Maryland State Superintendent Doctor Wright on Friday outlined three departmental bills aimed at reshaping K-12 accountability and support for struggling schools, telling the Eastern Shore delegation that the changes are intended to credit schools for student growth and strengthen classroom instruction.
Wright, appearing with chief of staff Alex Reese, said her office has spent roughly 20 months on an accountability review and convened an assessment and accountability task force in 2024 that delivered recommendations to the State Board in December 2024. "You can't have 76% of your schools rated highly and only have a 48% proficiency in reading and a 26% proficiency in math," Wright said, describing why the system needs revision.
The department is proposing statutory changes to the Maryland report card to add a specific measure of growth among the bottom third of students, Wright said.

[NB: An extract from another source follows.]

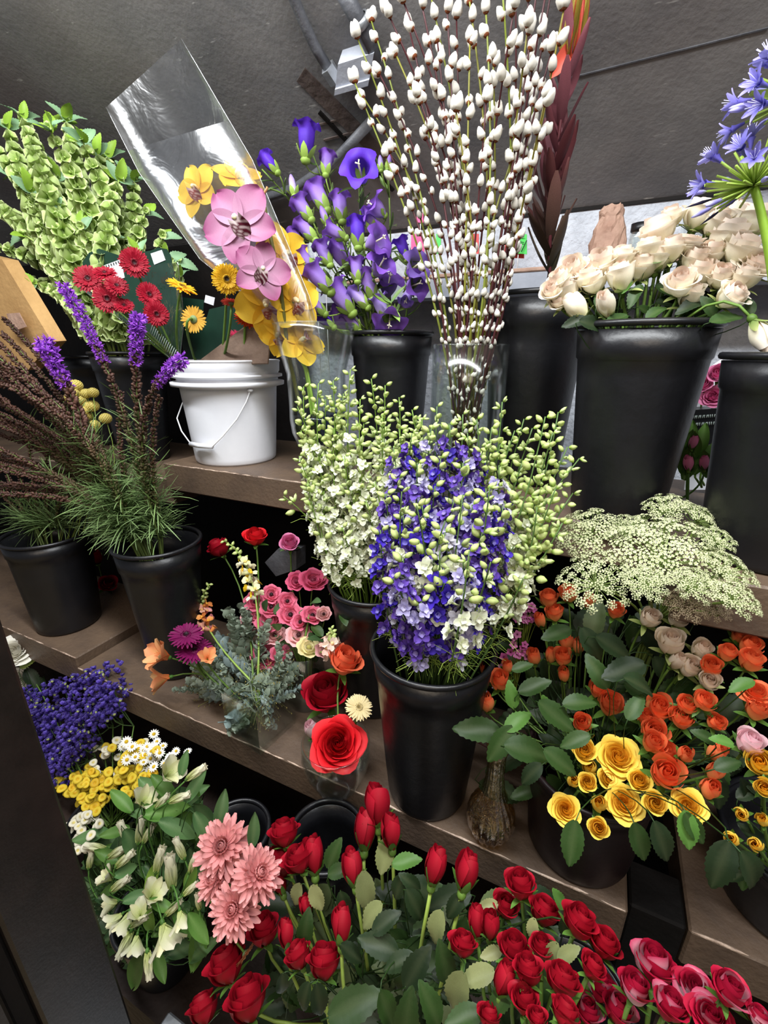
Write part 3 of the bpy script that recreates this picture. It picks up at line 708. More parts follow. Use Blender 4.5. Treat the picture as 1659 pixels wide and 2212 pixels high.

She described the goal as "to give educators the ability to really be given credit" for work in schools and to use next school year as a baseline for a revised system.
Wright also described an "academic excellence" coaching program. Philanthropic funding has provided about $5,800,000 to launch a pilot in Prince George's County with seven coaches serving 14 schools immediately, and the governor's proposed budget includes $10,800,000 to expand state-led teacher coaching that Wright said would allow hiring roughly 35 additional literacy coaches statewide.
On school leadership, Wright said a Leadership Academy bill requests $1,500,000 to pay stipends to mentor principals and support a cohort-based leadership pipeline for principals, superintendents and board members. "We've got a leadership shortage just like we've got a teacher shortage," she said.
Wright signaled changes to assessment practices as well: vendors' contracts were set to expire in December 2026, she said, and the Board of Public Works recently approved a new contract. The department intends the first full administration under the new assessment in the 2026-27 cycle.
Delegates pressed Wright on cost and equity implications. Delegate Arris asked why an external ranking characterized Maryland with a failing grade and raised concerns about counties lacking the capacity to absorb blueprint costs; Wright pointed to policy work on literacy and math and a push to expand professional learning so teachers no longer must pay for training. On homeschooling access to community college benefits, Wright said she did not have statutory details and agreed to follow up.
Wright said the department will share draft materials with legislators and deliver printed copies to Annapolis offices. She also said MSDE is working with the Accountability Implementation Board (AIB) to clarify roles and responsibilities so local leaders know which agency to contact for specific issues.
The delegation did not take formal action on Wright's bills during the meeting. Wright asked legislators to support budget requests that remain under consideration in the governor's proposal.